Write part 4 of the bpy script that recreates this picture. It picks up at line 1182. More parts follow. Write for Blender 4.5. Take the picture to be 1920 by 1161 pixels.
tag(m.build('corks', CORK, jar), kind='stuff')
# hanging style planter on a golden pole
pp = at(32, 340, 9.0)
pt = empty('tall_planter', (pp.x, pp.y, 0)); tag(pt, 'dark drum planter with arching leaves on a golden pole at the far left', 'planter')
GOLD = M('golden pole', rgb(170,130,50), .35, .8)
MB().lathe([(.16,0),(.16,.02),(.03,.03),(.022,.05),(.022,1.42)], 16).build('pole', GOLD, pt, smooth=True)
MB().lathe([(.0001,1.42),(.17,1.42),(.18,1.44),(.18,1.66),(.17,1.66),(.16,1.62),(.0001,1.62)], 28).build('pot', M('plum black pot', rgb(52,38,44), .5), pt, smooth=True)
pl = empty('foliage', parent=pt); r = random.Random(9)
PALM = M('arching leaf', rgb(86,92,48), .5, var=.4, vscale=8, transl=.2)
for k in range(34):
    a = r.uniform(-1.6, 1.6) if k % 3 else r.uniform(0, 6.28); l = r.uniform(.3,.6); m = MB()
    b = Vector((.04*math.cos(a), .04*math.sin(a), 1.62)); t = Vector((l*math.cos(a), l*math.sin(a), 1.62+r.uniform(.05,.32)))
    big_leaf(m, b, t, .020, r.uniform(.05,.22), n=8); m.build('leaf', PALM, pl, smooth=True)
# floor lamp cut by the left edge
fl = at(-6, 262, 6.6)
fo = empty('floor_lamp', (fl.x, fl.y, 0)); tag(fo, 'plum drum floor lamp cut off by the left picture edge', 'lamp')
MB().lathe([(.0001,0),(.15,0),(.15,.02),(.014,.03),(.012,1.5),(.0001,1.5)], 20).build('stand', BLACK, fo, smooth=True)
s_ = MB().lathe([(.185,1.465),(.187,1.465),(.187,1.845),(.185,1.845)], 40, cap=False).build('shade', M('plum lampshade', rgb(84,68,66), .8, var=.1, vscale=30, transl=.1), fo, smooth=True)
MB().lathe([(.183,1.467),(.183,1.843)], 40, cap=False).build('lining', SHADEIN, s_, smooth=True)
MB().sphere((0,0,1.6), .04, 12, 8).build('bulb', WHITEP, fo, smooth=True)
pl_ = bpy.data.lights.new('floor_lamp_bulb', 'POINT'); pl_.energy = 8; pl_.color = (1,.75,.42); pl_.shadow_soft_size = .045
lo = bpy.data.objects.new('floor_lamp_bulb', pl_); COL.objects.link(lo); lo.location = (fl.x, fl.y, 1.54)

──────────

** To be done **
Filter out all lines lacking the word "picture" and copy the rest.

** Solution to this task **
Write part 4 of the bpy script that recreates this picture. It picks up at line 1182. More parts follow. Write for Blender 4.5. Take the picture to be 1920 by 1161 pixels.
fo = empty('floor_lamp', (fl.x, fl.y, 0)); tag(fo, 'plum drum floor lamp cut off by the left picture edge', 'lamp')